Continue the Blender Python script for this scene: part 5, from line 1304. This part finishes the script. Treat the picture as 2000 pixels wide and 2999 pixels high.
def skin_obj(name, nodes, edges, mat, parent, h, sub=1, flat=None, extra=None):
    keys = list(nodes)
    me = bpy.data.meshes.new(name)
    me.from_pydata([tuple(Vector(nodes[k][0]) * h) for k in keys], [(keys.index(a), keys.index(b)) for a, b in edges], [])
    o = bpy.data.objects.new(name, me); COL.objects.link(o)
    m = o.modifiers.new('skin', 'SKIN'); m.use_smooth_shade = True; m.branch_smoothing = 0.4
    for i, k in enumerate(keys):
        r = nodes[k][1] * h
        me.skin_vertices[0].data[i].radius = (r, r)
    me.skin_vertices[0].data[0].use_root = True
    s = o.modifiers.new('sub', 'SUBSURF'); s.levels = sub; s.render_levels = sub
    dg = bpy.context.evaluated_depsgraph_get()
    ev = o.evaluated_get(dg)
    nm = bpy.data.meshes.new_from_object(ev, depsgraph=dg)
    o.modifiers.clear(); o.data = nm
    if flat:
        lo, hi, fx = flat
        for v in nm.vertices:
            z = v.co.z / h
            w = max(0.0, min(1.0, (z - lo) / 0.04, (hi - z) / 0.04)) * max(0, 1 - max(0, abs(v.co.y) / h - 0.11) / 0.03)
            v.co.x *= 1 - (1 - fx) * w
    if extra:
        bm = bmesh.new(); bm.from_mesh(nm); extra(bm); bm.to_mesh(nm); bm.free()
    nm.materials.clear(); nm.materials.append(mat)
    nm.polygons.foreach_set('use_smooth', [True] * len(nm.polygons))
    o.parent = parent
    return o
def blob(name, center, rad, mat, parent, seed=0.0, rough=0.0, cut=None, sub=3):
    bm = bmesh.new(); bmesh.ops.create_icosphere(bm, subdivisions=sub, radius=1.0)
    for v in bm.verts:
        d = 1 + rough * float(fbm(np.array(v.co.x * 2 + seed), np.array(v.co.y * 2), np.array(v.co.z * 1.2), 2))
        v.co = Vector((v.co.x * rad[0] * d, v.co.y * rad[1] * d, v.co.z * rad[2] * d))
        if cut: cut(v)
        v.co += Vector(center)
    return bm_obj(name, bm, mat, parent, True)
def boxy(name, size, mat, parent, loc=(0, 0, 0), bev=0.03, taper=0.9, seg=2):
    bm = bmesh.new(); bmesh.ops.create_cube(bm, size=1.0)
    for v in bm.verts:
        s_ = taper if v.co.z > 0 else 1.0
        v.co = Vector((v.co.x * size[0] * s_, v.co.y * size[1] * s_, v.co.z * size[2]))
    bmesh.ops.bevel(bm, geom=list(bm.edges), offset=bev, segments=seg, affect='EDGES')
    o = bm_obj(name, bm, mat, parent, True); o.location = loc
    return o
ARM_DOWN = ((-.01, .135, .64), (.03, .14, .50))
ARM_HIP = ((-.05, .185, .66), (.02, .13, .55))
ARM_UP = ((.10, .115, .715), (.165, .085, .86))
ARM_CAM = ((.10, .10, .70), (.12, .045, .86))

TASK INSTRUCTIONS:
Copy out the full listing exactly.

RESPONSE TO THIS EXERCISE:
Continue the Blender Python script for this scene: part 5, from line 1304. This part finishes the script. Treat the picture as 2000 pixels wide and 2999 pixels high.
def skin_obj(name, nodes, edges, mat, parent, h, sub=1, flat=None, extra=None):
    keys = list(nodes)
    me = bpy.data.meshes.new(name)
    me.from_pydata([tuple(Vector(nodes[k][0]) * h) for k in keys], [(keys.index(a), keys.index(b)) for a, b in edges], [])
    o = bpy.data.objects.new(name, me); COL.objects.link(o)
    m = o.modifiers.new('skin', 'SKIN'); m.use_smooth_shade = True; m.branch_smoothing = 0.4
    for i, k in enumerate(keys):
        r = nodes[k][1] * h
        me.skin_vertices[0].data[i].radius = (r, r)
    me.skin_vertices[0].data[0].use_root = True
    s = o.modifiers.new('sub', 'SUBSURF'); s.levels = sub; s.render_levels = sub
    dg = bpy.context.evaluated_depsgraph_get()
    ev = o.evaluated_get(dg)
    nm = bpy.data.meshes.new_from_object(ev, depsgraph=dg)
    o.modifiers.clear(); o.data = nm
    if flat:
        lo, hi, fx = flat
        for v in nm.vertices:
            z = v.co.z / h
            w = max(0.0, min(1.0, (z - lo) / 0.04, (hi - z) / 0.04)) * max(0, 1 - max(0, abs(v.co.y) / h - 0.11) / 0.03)
            v.co.x *= 1 - (1 - fx) * w
    if extra:
        bm = bmesh.new(); bm.from_mesh(nm); extra(bm); bm.to_mesh(nm); bm.free()
    nm.materials.clear(); nm.materials.append(mat)
    nm.polygons.foreach_set('use_smooth', [True] * len(nm.polygons))
    o.parent = parent
    return o
def blob(name, center, rad, mat, parent, seed=0.0, rough=0.0, cut=None, sub=3):
    bm = bmesh.new(); bmesh.ops.create_icosphere(bm, subdivisions=sub, radius=1.0)
    for v in bm.verts:
        d = 1 + rough * float(fbm(np.array(v.co.x * 2 + seed), np.array(v.co.y * 2), np.array(v.co.z * 1.2), 2))
        v.co = Vector((v.co.x * rad[0] * d, v.co.y * rad[1] * d, v.co.z * rad[2] * d))
        if cut: cut(v)
        v.co += Vector(center)
    return bm_obj(name, bm, mat, parent, True)
def boxy(name, size, mat, parent, loc=(0, 0, 0), bev=0.03, taper=0.9, seg=2):
    bm = bmesh.new(); bmesh.ops.create_cube(bm, size=1.0)
    for v in bm.verts:
        s_ = taper if v.co.z > 0 else 1.0
        v.co = Vector((v.co.x * size[0] * s_, v.co.y * size[1] * s_, v.co.z * size[2]))
    bmesh.ops.bevel(bm, geom=list(bm.edges), offset=bev, segments=seg, affect='EDGES')
    o = bm_obj(name, bm, mat, parent, True); o.location = loc
    return o
ARM_DOWN = ((-.01, .135, .64), (.03, .14, .50))
ARM_HIP = ((-.05, .185, .66), (.02, .13, .55))
ARM_UP = ((.10, .115, .715), (.165, .085, .86))
ARM_CAM = ((.10, .10, .70), (.12, .045, .86))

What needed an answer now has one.